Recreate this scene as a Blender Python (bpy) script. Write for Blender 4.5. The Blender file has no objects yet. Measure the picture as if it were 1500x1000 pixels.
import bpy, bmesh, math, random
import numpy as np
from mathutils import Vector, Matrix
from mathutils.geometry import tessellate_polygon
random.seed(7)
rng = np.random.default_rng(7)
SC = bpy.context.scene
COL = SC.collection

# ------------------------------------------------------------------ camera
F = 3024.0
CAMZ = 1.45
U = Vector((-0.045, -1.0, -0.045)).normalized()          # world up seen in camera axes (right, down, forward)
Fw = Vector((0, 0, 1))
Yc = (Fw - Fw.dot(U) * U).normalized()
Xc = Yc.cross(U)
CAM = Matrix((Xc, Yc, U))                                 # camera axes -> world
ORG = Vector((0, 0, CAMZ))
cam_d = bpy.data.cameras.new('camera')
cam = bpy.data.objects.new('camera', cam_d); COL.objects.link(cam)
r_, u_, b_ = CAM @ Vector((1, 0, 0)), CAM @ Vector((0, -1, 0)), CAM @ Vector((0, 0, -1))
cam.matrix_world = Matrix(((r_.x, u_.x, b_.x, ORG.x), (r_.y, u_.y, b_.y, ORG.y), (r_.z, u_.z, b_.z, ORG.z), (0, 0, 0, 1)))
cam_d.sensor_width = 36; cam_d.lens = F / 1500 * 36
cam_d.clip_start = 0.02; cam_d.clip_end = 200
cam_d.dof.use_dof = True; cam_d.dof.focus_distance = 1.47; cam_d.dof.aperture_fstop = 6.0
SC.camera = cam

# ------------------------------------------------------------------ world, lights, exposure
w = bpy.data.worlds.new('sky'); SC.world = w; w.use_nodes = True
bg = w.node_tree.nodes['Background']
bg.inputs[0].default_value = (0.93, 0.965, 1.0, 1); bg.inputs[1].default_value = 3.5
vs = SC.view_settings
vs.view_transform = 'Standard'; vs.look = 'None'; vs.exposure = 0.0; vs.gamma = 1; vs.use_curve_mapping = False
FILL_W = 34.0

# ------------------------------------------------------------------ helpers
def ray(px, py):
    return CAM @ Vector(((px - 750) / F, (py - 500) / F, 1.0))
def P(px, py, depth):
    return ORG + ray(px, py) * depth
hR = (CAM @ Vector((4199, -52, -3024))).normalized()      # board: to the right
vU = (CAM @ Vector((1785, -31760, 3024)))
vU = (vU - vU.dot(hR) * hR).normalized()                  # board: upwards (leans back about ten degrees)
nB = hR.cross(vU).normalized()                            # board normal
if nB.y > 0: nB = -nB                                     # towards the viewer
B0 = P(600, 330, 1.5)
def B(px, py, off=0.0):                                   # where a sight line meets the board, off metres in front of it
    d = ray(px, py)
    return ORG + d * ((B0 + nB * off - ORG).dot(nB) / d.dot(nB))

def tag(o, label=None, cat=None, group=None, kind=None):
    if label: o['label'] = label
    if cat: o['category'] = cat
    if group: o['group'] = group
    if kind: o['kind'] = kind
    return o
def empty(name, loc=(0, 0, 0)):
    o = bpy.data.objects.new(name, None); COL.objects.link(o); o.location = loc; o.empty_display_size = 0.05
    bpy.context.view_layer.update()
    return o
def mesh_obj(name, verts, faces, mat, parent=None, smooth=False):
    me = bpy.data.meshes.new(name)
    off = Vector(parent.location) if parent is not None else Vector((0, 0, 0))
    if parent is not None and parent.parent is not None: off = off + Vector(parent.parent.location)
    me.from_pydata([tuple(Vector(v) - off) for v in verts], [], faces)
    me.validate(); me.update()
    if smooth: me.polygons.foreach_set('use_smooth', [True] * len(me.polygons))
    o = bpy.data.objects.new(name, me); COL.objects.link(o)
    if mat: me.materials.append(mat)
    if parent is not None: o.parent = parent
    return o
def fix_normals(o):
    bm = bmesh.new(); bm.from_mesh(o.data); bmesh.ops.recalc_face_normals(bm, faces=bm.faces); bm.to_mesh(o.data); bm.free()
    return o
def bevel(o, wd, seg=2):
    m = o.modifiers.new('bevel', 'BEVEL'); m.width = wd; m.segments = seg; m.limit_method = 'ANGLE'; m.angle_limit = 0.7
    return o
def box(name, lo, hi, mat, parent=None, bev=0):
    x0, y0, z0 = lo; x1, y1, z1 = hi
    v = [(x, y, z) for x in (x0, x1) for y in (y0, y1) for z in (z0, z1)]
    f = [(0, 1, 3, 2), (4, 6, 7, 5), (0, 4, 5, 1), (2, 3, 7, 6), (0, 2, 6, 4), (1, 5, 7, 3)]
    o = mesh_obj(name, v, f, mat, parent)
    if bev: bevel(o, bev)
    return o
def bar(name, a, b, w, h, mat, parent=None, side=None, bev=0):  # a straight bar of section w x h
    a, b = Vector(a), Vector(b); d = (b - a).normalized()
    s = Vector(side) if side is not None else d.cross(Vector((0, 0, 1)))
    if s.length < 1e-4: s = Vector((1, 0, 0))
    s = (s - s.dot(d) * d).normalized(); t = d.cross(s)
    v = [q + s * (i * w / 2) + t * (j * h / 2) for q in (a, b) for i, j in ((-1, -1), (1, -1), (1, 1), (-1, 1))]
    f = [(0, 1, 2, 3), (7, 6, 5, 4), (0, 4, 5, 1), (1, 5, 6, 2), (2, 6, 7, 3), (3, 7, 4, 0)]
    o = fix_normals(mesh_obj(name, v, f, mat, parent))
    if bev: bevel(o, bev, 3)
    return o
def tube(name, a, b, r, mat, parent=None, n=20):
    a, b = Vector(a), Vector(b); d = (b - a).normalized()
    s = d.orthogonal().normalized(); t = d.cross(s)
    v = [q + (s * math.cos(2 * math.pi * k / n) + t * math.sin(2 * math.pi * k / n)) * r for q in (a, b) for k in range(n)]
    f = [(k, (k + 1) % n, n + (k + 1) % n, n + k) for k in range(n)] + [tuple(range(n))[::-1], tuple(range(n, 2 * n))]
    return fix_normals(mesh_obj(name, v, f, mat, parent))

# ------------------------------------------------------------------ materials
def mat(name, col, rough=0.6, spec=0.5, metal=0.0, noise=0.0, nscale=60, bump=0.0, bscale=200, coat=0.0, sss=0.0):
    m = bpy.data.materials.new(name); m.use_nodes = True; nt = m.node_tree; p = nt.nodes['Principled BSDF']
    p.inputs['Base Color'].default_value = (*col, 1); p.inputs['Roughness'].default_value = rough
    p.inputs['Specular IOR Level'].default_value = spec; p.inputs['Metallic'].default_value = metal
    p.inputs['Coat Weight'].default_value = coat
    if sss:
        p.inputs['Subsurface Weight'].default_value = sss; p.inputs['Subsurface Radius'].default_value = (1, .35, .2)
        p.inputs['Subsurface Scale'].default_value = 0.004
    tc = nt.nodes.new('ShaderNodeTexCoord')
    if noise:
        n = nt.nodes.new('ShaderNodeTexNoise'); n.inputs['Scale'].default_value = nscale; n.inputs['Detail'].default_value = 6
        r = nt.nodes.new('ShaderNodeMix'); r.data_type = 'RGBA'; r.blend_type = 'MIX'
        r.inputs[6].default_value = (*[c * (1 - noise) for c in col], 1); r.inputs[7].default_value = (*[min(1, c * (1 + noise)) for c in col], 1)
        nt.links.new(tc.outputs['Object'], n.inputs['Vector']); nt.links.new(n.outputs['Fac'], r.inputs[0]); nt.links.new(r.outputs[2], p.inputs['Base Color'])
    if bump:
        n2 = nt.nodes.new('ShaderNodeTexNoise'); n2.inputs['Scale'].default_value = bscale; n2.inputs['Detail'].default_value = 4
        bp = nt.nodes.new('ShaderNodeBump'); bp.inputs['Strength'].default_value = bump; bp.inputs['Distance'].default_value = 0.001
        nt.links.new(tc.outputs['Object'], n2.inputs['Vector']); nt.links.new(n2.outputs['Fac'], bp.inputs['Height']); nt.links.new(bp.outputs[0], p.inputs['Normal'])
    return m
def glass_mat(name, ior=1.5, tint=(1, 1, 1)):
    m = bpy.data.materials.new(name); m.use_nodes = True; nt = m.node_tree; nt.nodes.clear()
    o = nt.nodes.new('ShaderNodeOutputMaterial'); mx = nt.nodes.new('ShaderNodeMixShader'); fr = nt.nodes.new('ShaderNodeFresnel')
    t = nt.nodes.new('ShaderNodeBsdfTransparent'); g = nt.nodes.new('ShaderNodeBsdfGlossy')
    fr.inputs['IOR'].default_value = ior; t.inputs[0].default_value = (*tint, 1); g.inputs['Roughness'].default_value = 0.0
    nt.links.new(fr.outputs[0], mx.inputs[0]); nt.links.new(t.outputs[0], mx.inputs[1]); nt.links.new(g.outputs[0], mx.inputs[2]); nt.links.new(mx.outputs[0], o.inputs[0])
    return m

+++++

Directions: Copy out only the lines running from the beginning of the data to the line with "SC.camera = cam", both ends included.

Exercise solution:
Recreate this scene as a Blender Python (bpy) script. Write for Blender 4.5. The Blender file has no objects yet. Measure the picture as if it were 1500x1000 pixels.
import bpy, bmesh, math, random
import numpy as np
from mathutils import Vector, Matrix
from mathutils.geometry import tessellate_polygon
random.seed(7)
rng = np.random.default_rng(7)
SC = bpy.context.scene
COL = SC.collection

# ------------------------------------------------------------------ camera
F = 3024.0
CAMZ = 1.45
U = Vector((-0.045, -1.0, -0.045)).normalized()          # world up seen in camera axes (right, down, forward)
Fw = Vector((0, 0, 1))
Yc = (Fw - Fw.dot(U) * U).normalized()
Xc = Yc.cross(U)
CAM = Matrix((Xc, Yc, U))                                 # camera axes -> world
ORG = Vector((0, 0, CAMZ))
cam_d = bpy.data.cameras.new('camera')
cam = bpy.data.objects.new('camera', cam_d); COL.objects.link(cam)
r_, u_, b_ = CAM @ Vector((1, 0, 0)), CAM @ Vector((0, -1, 0)), CAM @ Vector((0, 0, -1))
cam.matrix_world = Matrix(((r_.x, u_.x, b_.x, ORG.x), (r_.y, u_.y, b_.y, ORG.y), (r_.z, u_.z, b_.z, ORG.z), (0, 0, 0, 1)))
cam_d.sensor_width = 36; cam_d.lens = F / 1500 * 36
cam_d.clip_start = 0.02; cam_d.clip_end = 200
cam_d.dof.use_dof = True; cam_d.dof.focus_distance = 1.47; cam_d.dof.aperture_fstop = 6.0
SC.camera = cam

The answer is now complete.